WORK TO DO →
Find the lines that hold the word "scene" and return them.

----- SOURCE EXCERPT

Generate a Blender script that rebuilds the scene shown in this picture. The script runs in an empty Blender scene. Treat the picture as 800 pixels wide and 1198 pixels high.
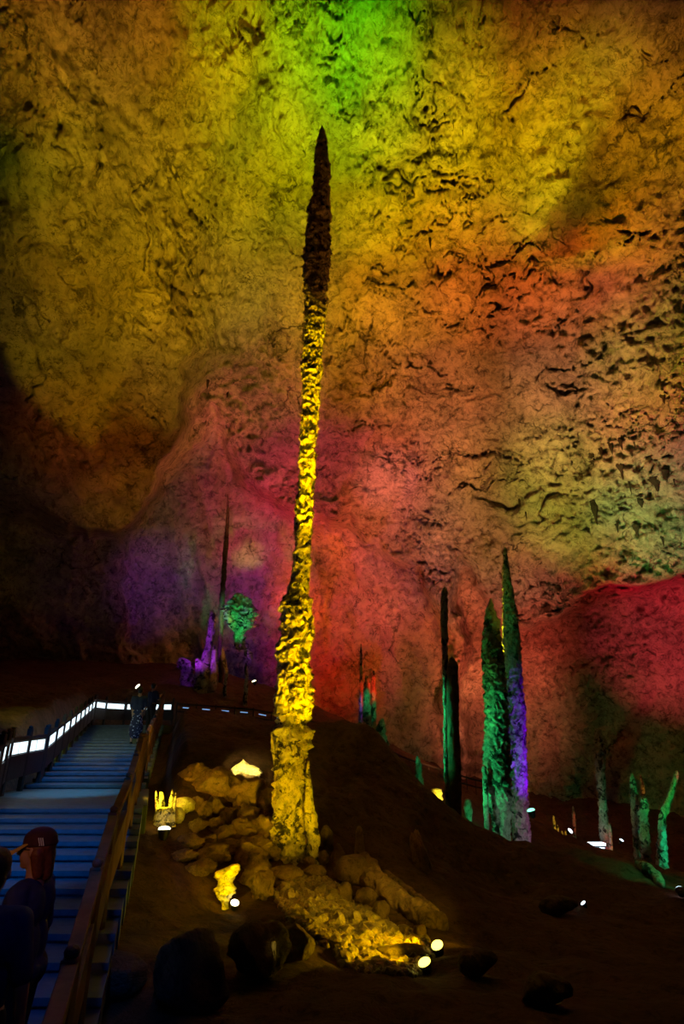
import bpy, bmesh, math, random
import numpy as np
from mathutils import Vector, Matrix, Quaternion
random.seed(7)
C = bpy.context.scene.collection
PI = math.pi
F, CX, CY = 665.0, 400.0, 599.0
PITCH = math.radians(21.4); CP, SP = math.cos(PITCH), math.sin(PITCH)
CAM = Vector((0, 0, 2.1))
def ray(px, py):                       # viewing direction of a photo point, scaled so that y = 1
    u = (px-CX)/F; v = -(py-CY)/F
    d = Vector((u, CP - v*SP, SP + v*CP))
    return d
def at(px, py, Y):                     # world point of a photo point at forward distance Y
    d = ray(px, py); return CAM + d*(Y/d.y)
def azel(px, py):
    d = ray(px, py).normalized(); return math.degrees(math.atan2(d.x, d.y)), math.degrees(math.asin(d.z))
def depth(p): return (p[1]-CAM.y)*CP + (p[2]-CAM.z)*SP
# ------------------------------------------------------------------ noise
_rs = np.random.RandomState(3)
_perm = np.concatenate([_rs.permutation(256)]*3)
_g = _rs.normal(size=(256, 3)); _g /= np.linalg.norm(_g, axis=1)[:, None]
def perlin(P):
    P = np.asarray(P, dtype=np.float64); I = np.floor(P).astype(int); f = P - I; I &= 255
    w = f*f*f*(f*(f*6-15)+10); out = np.zeros(len(P))
    for a in (0, 1):
        wa = w[:, 0] if a else 1-w[:, 0]
        for b in (0, 1):
            wb = w[:, 1] if b else 1-w[:, 1]
            for c in (0, 1):
                wc = w[:, 2] if c else 1-w[:, 2]
                h = _perm[_perm[_perm[(I[:, 0]+a) & 255]+((I[:, 1]+b) & 255)]+((I[:, 2]+c) & 255)]
                g = _g[h]
                out += wa*wb*wc*(g[:, 0]*(f[:, 0]-a)+g[:, 1]*(f[:, 1]-b)+g[:, 2]*(f[:, 2]-c))
    return out*1.4
def fbm(P, o=4, gain=.5, lac=2.03):
    s = 0; a = 1.0; P = np.asarray(P, dtype=np.float64)
    for i in range(o): s = s + a*perlin(P + 17.3*i); P = P*lac; a *= gain
    return s
def ridged(P, o=4, gain=.5):
    s = 0; a = 1.0; P = np.asarray(P, dtype=np.float64)
    for i in range(o): s = s + a*(1-np.abs(perlin(P + 9.7*i))*2); P = P*2.1; a *= gain
    return s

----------

SOLUTION FOR THIS TASK →
Generate a Blender script that rebuilds the scene shown in this picture. The script runs in an empty Blender scene. Treat the picture as 800 pixels wide and 1198 pixels high.
C = bpy.context.scene.collection